- Data supplied -
• • • •
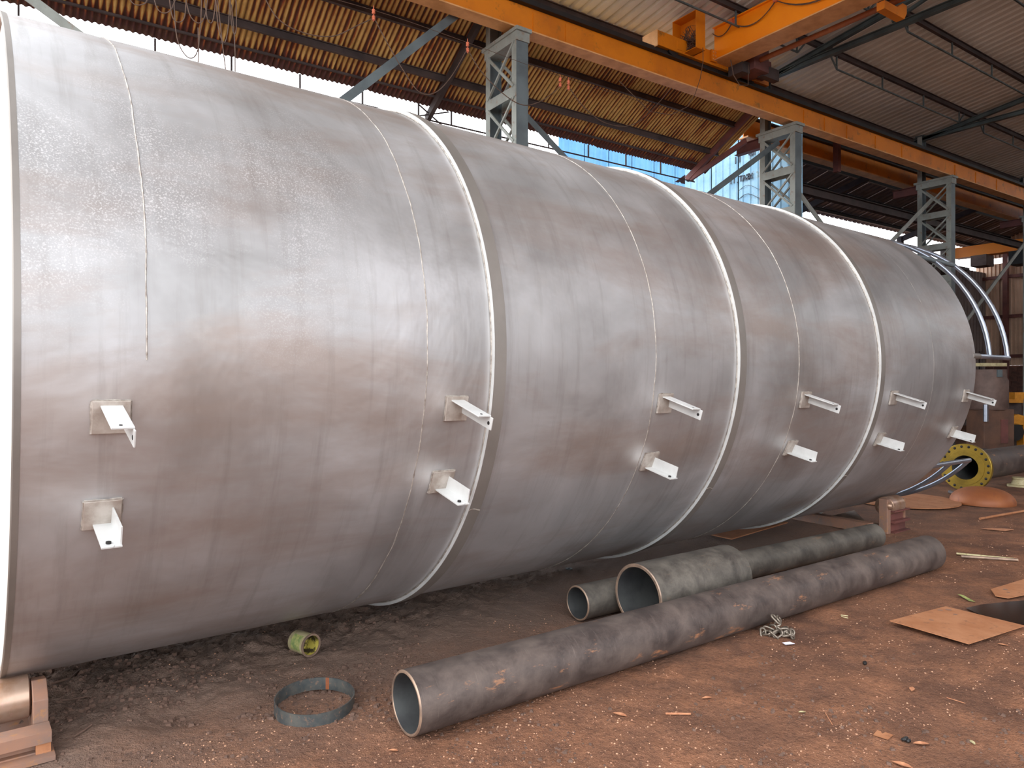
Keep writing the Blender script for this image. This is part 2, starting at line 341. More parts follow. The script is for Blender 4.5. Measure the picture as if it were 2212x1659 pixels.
# main nave roof
RZ = lambda v: 7.62+.14*(9.2-v)
nave = struct('ceiling', 'main nave roof of pale grey trapezoidal sheets on dark trussed purlins')
L1 = 6.4*math.sqrt(1+.14**2); me = wave_sheet(1.0, .2, .045, L1, 'trap'); me.materials.append(M['greysheet'])
sl = math.atan(.14)
for r_, v0 in enumerate((9.5, 3.3, -2.9)):
    for k in range(0, 31):
        o = inst('roof_sheet', me, nave, (k*1.0+.3, v0, RZ(v0)+.06+.001*(k % 2)+.003*r_), (0, 0, 0)); o.rotation_euler = (sl, 0, 0); o.scale = (1, -1, 1)
        o.rotation_euler = (-sl, 0, 0)
TR = (-.55, 5.82, 12.23, 18.37, 24.5, 30.2)
pv = [9.2, 7.8, 6.48, 5.12, 3.76, 2.4, 1.0, -.4, -1.8, -3.2, -4.6, -6, -7.4]
for v in pv:
    z = RZ(v)
    p = MB().ibeam((.3, v, z), (31, v, z), .06, .11).build('purlin', M['dark'], nave)
    for a, b in zip(TR[:-1], TR[1:]):
        if v < 5: continue
        if a < 0: a = .4
        L = b-a; m = MB(); zb = z-.30
        m.bar((a+.35, v, z-.03), (a+.62, v, zb), .025); m.bar((b-.35, v, z-.03), (b-.62, v, zb), .025); m.bar((a+.62, v, zb), (b-.62, v, zb), .025)
        for q in (.1, .365, .635, .9): m.bar((a+L*q, v, zb), (a+L*q, v, z-.05), .025)
        m.build('tie_rod', M['truss'], p)
for k, u in enumerate(TR[1:]):
    t = thing('roof_truss', ['blue-grey roof truss over the nearest lattice column', 'blue-grey roof truss meeting the second lattice column behind the orange crane girder',
        'blue-grey roof truss meeting the third lattice column', 'dim roof truss beyond the third lattice column', 'roof truss against the far end wall'][k], 'truss', (u, 0, 0))
    MB().ibeam((0, 9.1, RZ(9.1)-.12), (0, -7.6, RZ(-7.6)-.12), .09, .1).build('top_chord', M['truss'], t)
    MB().ibeam((0, 9.1, 7.66-.1), (0, -7.6, 7.66-.02), .1, .1).build('bottom_chord', M['truss'], t)
    for q in range(11):
        v = 7.8-q*1.4; up = RZ(v)-.16
        MB().bar((0, v, 7.66), (0, v, up), .05).build('web_post', M['truss'], t)
        MB().bar((0, v, 7.68), (0, v-1.3, RZ(v-1.3)-.16), .05).build('web_diagonal', M['truss'], t)

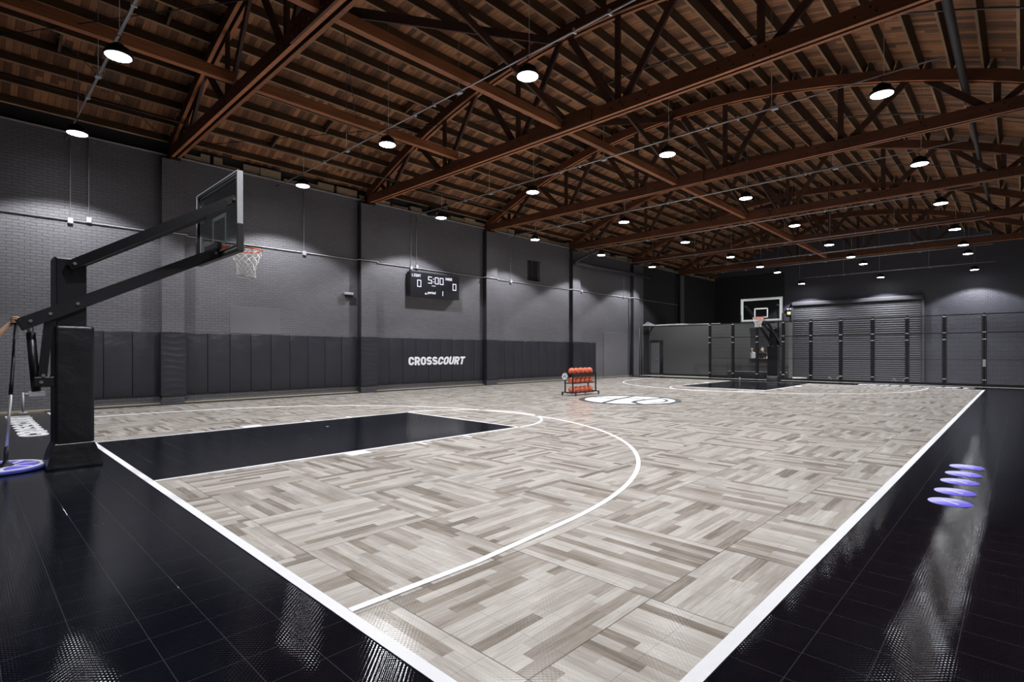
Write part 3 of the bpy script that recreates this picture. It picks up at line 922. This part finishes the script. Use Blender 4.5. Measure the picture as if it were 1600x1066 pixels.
• • • •
- Written instruction -
Print each of the records above exactly as written, leaving no picture in the copy.

- Answer -
Keep writing the Blender script for this image. This is part 2, starting at line 341. More parts follow. The script is for Blender 4.5. Measure the picture as if it were 2212x1659 pixels.
# main nave roof
RZ = lambda v: 7.62+.14*(9.2-v)
nave = struct('ceiling', 'main nave roof of pale grey trapezoidal sheets on dark trussed purlins')
L1 = 6.4*math.sqrt(1+.14**2); me = wave_sheet(1.0, .2, .045, L1, 'trap'); me.materials.append(M['greysheet'])
sl = math.atan(.14)
for r_, v0 in enumerate((9.5, 3.3, -2.9)):
    for k in range(0, 31):
        o = inst('roof_sheet', me, nave, (k*1.0+.3, v0, RZ(v0)+.06+.001*(k % 2)+.003*r_), (0, 0, 0)); o.rotation_euler = (sl, 0, 0); o.scale = (1, -1, 1)
        o.rotation_euler = (-sl, 0, 0)
TR = (-.55, 5.82, 12.23, 18.37, 24.5, 30.2)
pv = [9.2, 7.8, 6.48, 5.12, 3.76, 2.4, 1.0, -.4, -1.8, -3.2, -4.6, -6, -7.4]
for v in pv:
    z = RZ(v)
    p = MB().ibeam((.3, v, z), (31, v, z), .06, .11).build('purlin', M['dark'], nave)
    for a, b in zip(TR[:-1], TR[1:]):
        if v < 5: continue
        if a < 0: a = .4
        L = b-a; m = MB(); zb = z-.30
        m.bar((a+.35, v, z-.03), (a+.62, v, zb), .025); m.bar((b-.35, v, z-.03), (b-.62, v, zb), .025); m.bar((a+.62, v, zb), (b-.62, v, zb), .025)
        for q in (.1, .365, .635, .9): m.bar((a+L*q, v, zb), (a+L*q, v, z-.05), .025)
        m.build('tie_rod', M['truss'], p)
for k, u in enumerate(TR[1:]):
    t = thing('roof_truss', ['blue-grey roof truss over the nearest lattice column', 'blue-grey roof truss meeting the second lattice column behind the orange crane girder',
        'blue-grey roof truss meeting the third lattice column', 'dim roof truss beyond the third lattice column', 'roof truss against the far end wall'][k], 'truss', (u, 0, 0))
    MB().ibeam((0, 9.1, RZ(9.1)-.12), (0, -7.6, RZ(-7.6)-.12), .09, .1).build('top_chord', M['truss'], t)
    MB().ibeam((0, 9.1, 7.66-.1), (0, -7.6, 7.66-.02), .1, .1).build('bottom_chord', M['truss'], t)
    for q in range(11):
        v = 7.8-q*1.4; up = RZ(v)-.16
        MB().bar((0, v, 7.66), (0, v, up), .05).build('web_post', M['truss'], t)
        MB().bar((0, v, 7.68), (0, v-1.3, RZ(v-1.3)-.16), .05).build('web_diagonal', M['truss'], t)

Write part 3 of the bpy script that recreates this picture. It picks up at line 922. This part finishes the script. Use Blender 4.5. Measure the picture as if it were 1600x1066 pixels.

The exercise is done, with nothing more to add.